**Data for the task**:
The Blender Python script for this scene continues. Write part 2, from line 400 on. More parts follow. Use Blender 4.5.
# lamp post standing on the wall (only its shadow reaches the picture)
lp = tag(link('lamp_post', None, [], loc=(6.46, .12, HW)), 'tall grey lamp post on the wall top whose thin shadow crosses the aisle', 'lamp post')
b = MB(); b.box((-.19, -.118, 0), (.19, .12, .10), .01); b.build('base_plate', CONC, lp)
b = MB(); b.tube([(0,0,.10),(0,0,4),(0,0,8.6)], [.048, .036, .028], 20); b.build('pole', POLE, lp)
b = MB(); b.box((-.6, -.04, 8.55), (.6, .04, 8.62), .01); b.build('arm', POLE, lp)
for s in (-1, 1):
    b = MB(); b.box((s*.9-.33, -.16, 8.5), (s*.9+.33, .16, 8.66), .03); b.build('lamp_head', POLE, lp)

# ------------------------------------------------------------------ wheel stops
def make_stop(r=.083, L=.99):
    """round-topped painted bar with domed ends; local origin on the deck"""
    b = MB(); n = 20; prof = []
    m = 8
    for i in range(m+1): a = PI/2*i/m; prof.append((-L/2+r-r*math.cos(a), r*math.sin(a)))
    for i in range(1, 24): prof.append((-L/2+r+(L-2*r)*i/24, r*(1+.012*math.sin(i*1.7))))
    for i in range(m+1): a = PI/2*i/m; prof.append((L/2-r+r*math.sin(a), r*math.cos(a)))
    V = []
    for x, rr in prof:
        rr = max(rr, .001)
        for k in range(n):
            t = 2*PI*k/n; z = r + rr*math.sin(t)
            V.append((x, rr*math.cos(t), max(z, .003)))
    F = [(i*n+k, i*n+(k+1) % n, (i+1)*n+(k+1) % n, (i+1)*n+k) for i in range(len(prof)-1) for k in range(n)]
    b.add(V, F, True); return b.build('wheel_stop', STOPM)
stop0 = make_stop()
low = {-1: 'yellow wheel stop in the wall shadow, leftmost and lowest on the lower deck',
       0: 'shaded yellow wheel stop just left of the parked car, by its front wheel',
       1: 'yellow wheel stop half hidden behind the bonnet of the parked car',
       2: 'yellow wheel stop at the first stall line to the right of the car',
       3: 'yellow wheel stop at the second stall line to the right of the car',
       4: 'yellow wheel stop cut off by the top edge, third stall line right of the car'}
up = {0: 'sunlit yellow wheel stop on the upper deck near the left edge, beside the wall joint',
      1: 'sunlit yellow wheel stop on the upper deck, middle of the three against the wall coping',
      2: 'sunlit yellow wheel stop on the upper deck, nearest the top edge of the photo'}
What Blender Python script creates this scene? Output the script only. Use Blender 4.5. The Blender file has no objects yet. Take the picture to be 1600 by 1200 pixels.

**Objective**: Type the material above out again, exactly.

**Task response**:
The Blender Python script for this scene continues. Write part 2, from line 400 on. More parts follow. Use Blender 4.5.
# lamp post standing on the wall (only its shadow reaches the picture)
lp = tag(link('lamp_post', None, [], loc=(6.46, .12, HW)), 'tall grey lamp post on the wall top whose thin shadow crosses the aisle', 'lamp post')
b = MB(); b.box((-.19, -.118, 0), (.19, .12, .10), .01); b.build('base_plate', CONC, lp)
b = MB(); b.tube([(0,0,.10),(0,0,4),(0,0,8.6)], [.048, .036, .028], 20); b.build('pole', POLE, lp)
b = MB(); b.box((-.6, -.04, 8.55), (.6, .04, 8.62), .01); b.build('arm', POLE, lp)
for s in (-1, 1):
    b = MB(); b.box((s*.9-.33, -.16, 8.5), (s*.9+.33, .16, 8.66), .03); b.build('lamp_head', POLE, lp)

# ------------------------------------------------------------------ wheel stops
def make_stop(r=.083, L=.99):
    """round-topped painted bar with domed ends; local origin on the deck"""
    b = MB(); n = 20; prof = []
    m = 8
    for i in range(m+1): a = PI/2*i/m; prof.append((-L/2+r-r*math.cos(a), r*math.sin(a)))
    for i in range(1, 24): prof.append((-L/2+r+(L-2*r)*i/24, r*(1+.012*math.sin(i*1.7))))
    for i in range(m+1): a = PI/2*i/m; prof.append((L/2-r+r*math.sin(a), r*math.cos(a)))
    V = []
    for x, rr in prof:
        rr = max(rr, .001)
        for k in range(n):
            t = 2*PI*k/n; z = r + rr*math.sin(t)
            V.append((x, rr*math.cos(t), max(z, .003)))
    F = [(i*n+k, i*n+(k+1) % n, (i+1)*n+(k+1) % n, (i+1)*n+k) for i in range(len(prof)-1) for k in range(n)]
    b.add(V, F, True); return b.build('wheel_stop', STOPM)
stop0 = make_stop()
low = {-1: 'yellow wheel stop in the wall shadow, leftmost and lowest on the lower deck',
       0: 'shaded yellow wheel stop just left of the parked car, by its front wheel',
       1: 'yellow wheel stop half hidden behind the bonnet of the parked car',
       2: 'yellow wheel stop at the first stall line to the right of the car',
       3: 'yellow wheel stop at the second stall line to the right of the car',
       4: 'yellow wheel stop cut off by the top edge, third stall line right of the car'}
up = {0: 'sunlit yellow wheel stop on the upper deck near the left edge, beside the wall joint',
      1: 'sunlit yellow wheel stop on the upper deck, middle of the three against the wall coping',
      2: 'sunlit yellow wheel stop on the upper deck, nearest the top edge of the photo'}
What Blender Python script creates this scene? Output the script only. Use Blender 4.5. The Blender file has no objects yet. Take the picture to be 1600 by 1200 pixels.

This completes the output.